## DATA
══════════

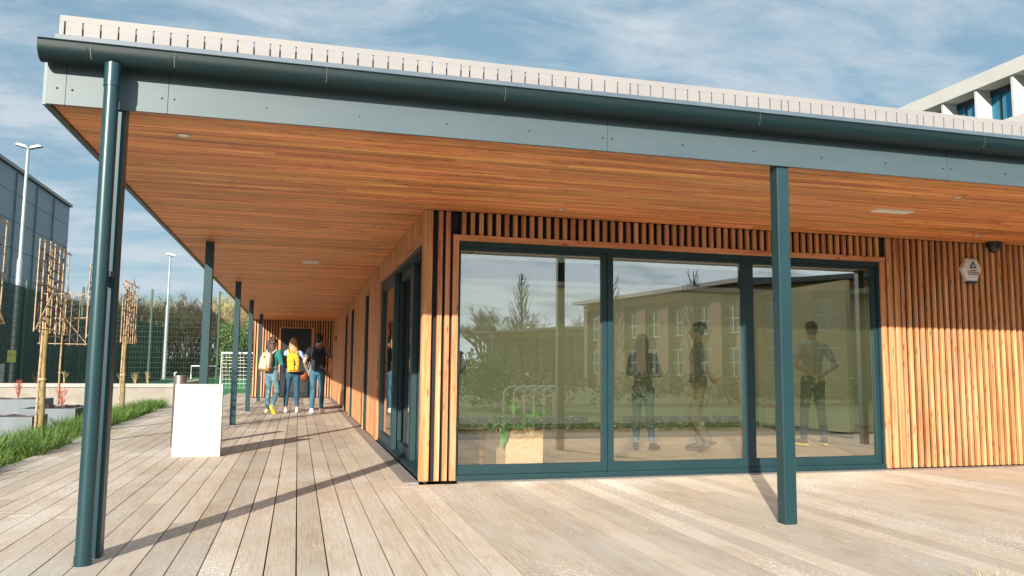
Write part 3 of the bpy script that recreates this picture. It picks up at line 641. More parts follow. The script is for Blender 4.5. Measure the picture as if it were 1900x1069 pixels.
def reg(rg):
    y_ = rg.uniform(-1.0, 15.6); wd = .62 if y_ < 11 else .62 * (16.2 - y_) / 5.2 + .15
    return deck_left(y_) - .13 - wd * rg.random(), y_
tag(blades(16000, reg, .32, .50, M_grass, 'ornamental_grass', .85, .0055, 2, .14), 'lush green ornamental grass spilling over the left deck edge', 'grass', kind='stuff')
bd = MB(); bd.add([(deck_left(y_) - .01, y_, -.13) for y_ in range(-3, 17)] + [(-5.2, y_, -.13) for y_ in range(16, -4, -1)], [tuple(range(40))]); struct(bd.build('planting_bed', M_soil))
tag(blades(420, lambda rg: (2.26 + rg.uniform(-.13, .2), -4.15 + rg.uniform(-.05, .03)), .20, .27, M_drygrass, 'grass_tuft', 1.0, .0022, 4, .10), 'small straw coloured grass tuft at the front edge of the deck', 'grass', kind='stuff')

# ------------------------------------------------------------------ planters, low wall
def planter(x0, x1, y0, y1, top, label):
    t = thing('planter', label, 'planter', ((x0 + x1) / 2, (y0 + y1) / 2, -.15), group='grey raised planters')
    w, d_, h_ = (x1 - x0) / 2, (y1 - y0) / 2, top + .15; th = .06
    a = MB(); a.box(-w, w, -d_, -d_ + th, 0, h_); a.box(-w, w, d_ - th, d_, 0, h_); a.box(-w, -w + th, -d_ + th, d_ - th, 0, h_); a.box(w - th, w, -d_ + th, d_ - th, 0, h_); a.build('trough', M_planter, t)
    rg = random.Random(int(y0 * 10)); s = MB(); nx_, ny_ = 14, 8
    for i in range(nx_ + 1):
        for j in range(ny_ + 1): s.v.append((-w + th + (2 * w - 2 * th) * i / nx_, -d_ + th + (2 * d_ - 2 * th) * j / ny_, h_ - .05 + rg.uniform(-.01, .07)))
    s.f = [(i * (ny_ + 1) + j, (i + 1) * (ny_ + 1) + j, (i + 1) * (ny_ + 1) + j + 1, i * (ny_ + 1) + j + 1) for i in range(nx_) for j in range(ny_)]; s.m = [0] * len(s.f)
    s.build('soil', M_soil, t); return t
planter(-8.2, -5.13, 6.35, 7.15, .26, 'grey planter at the left picture edge, nearest of the three troughs')
planter(-6.05, -5.12, 8.8, 10.3, .26, 'grey planter just behind the nearest trough, beside the thick tree trunk')
planter(-9.0, -6.6, 12.0, 13.0, .30, 'dark grey planter furthest back, in front of the low concrete wall')
def twiggy(name, label, cat, loc, n, h_, spread, M, group=None, seed=0, r0=.006):
    rg = random.Random(seed); g = MB()
    for i in range(n):
        a_ = rg.uniform(0, 6.28); ln = spread * rg.random(); hh = h_ * rg.uniform(.5, 1); p = [(0, 0, 0)]; 
        for k in range(1, 4): p.append((math.cos(a_) * ln * k / 3 + rg.uniform(-.02, .02), math.sin(a_) * ln * k / 3 + rg.uniform(-.02, .02), hh * k / 3))
        g.tube(p, [r0, r0 * .8, r0 * .5, r0 * .25], 4)
        for q in range(3):
            b_ = Vector(p[2]) ; a3 = rg.uniform(0, 6.28); g.tube([b_, b_ + Vector((math.cos(a3) * .06, math.sin(a3) * .06, hh * .3))], [r0 * .4, r0 * .2], 3)
    o = g.build(name, M, loc=loc); return tag(o, label, cat, group)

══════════

## REQUIRED TASK
Exclude every picture and copy the remaining data exactly.

## FULL RESPONSE
Write part 3 of the bpy script that recreates this picture. It picks up at line 641. More parts follow. The script is for Blender 4.5. Measure the picture as if it were 1900x1069 pixels.
def reg(rg):
    y_ = rg.uniform(-1.0, 15.6); wd = .62 if y_ < 11 else .62 * (16.2 - y_) / 5.2 + .15
    return deck_left(y_) - .13 - wd * rg.random(), y_
tag(blades(16000, reg, .32, .50, M_grass, 'ornamental_grass', .85, .0055, 2, .14), 'lush green ornamental grass spilling over the left deck edge', 'grass', kind='stuff')
bd = MB(); bd.add([(deck_left(y_) - .01, y_, -.13) for y_ in range(-3, 17)] + [(-5.2, y_, -.13) for y_ in range(16, -4, -1)], [tuple(range(40))]); struct(bd.build('planting_bed', M_soil))
tag(blades(420, lambda rg: (2.26 + rg.uniform(-.13, .2), -4.15 + rg.uniform(-.05, .03)), .20, .27, M_drygrass, 'grass_tuft', 1.0, .0022, 4, .10), 'small straw coloured grass tuft at the front edge of the deck', 'grass', kind='stuff')

# ------------------------------------------------------------------ planters, low wall
def planter(x0, x1, y0, y1, top, label):
    t = thing('planter', label, 'planter', ((x0 + x1) / 2, (y0 + y1) / 2, -.15), group='grey raised planters')
    w, d_, h_ = (x1 - x0) / 2, (y1 - y0) / 2, top + .15; th = .06
    a = MB(); a.box(-w, w, -d_, -d_ + th, 0, h_); a.box(-w, w, d_ - th, d_, 0, h_); a.box(-w, -w + th, -d_ + th, d_ - th, 0, h_); a.box(w - th, w, -d_ + th, d_ - th, 0, h_); a.build('trough', M_planter, t)
    rg = random.Random(int(y0 * 10)); s = MB(); nx_, ny_ = 14, 8
    for i in range(nx_ + 1):
        for j in range(ny_ + 1): s.v.append((-w + th + (2 * w - 2 * th) * i / nx_, -d_ + th + (2 * d_ - 2 * th) * j / ny_, h_ - .05 + rg.uniform(-.01, .07)))
    s.f = [(i * (ny_ + 1) + j, (i + 1) * (ny_ + 1) + j, (i + 1) * (ny_ + 1) + j + 1, i * (ny_ + 1) + j + 1) for i in range(nx_) for j in range(ny_)]; s.m = [0] * len(s.f)
    s.build('soil', M_soil, t); return t
planter(-8.2, -5.13, 6.35, 7.15, .26, 'grey planter at the left picture edge, nearest of the three troughs')
planter(-6.05, -5.12, 8.8, 10.3, .26, 'grey planter just behind the nearest trough, beside the thick tree trunk')
planter(-9.0, -6.6, 12.0, 13.0, .30, 'dark grey planter furthest back, in front of the low concrete wall')
def twiggy(name, label, cat, loc, n, h_, spread, M, group=None, seed=0, r0=.006):
    rg = random.Random(seed); g = MB()
    for i in range(n):
        a_ = rg.uniform(0, 6.28); ln = spread * rg.random(); hh = h_ * rg.uniform(.5, 1); p = [(0, 0, 0)]; 
        for k in range(1, 4): p.append((math.cos(a_) * ln * k / 3 + rg.uniform(-.02, .02), math.sin(a_) * ln * k / 3 + rg.uniform(-.02, .02), hh * k / 3))
        g.tube(p, [r0, r0 * .8, r0 * .5, r0 * .25], 4)
        for q in range(3):
            b_ = Vector(p[2]) ; a3 = rg.uniform(0, 6.28); g.tube([b_, b_ + Vector((math.cos(a3) * .06, math.sin(a3) * .06, hh * .3))], [r0 * .4, r0 * .2], 3)
    o = g.build(name, M, loc=loc); return tag(o, label, cat, group)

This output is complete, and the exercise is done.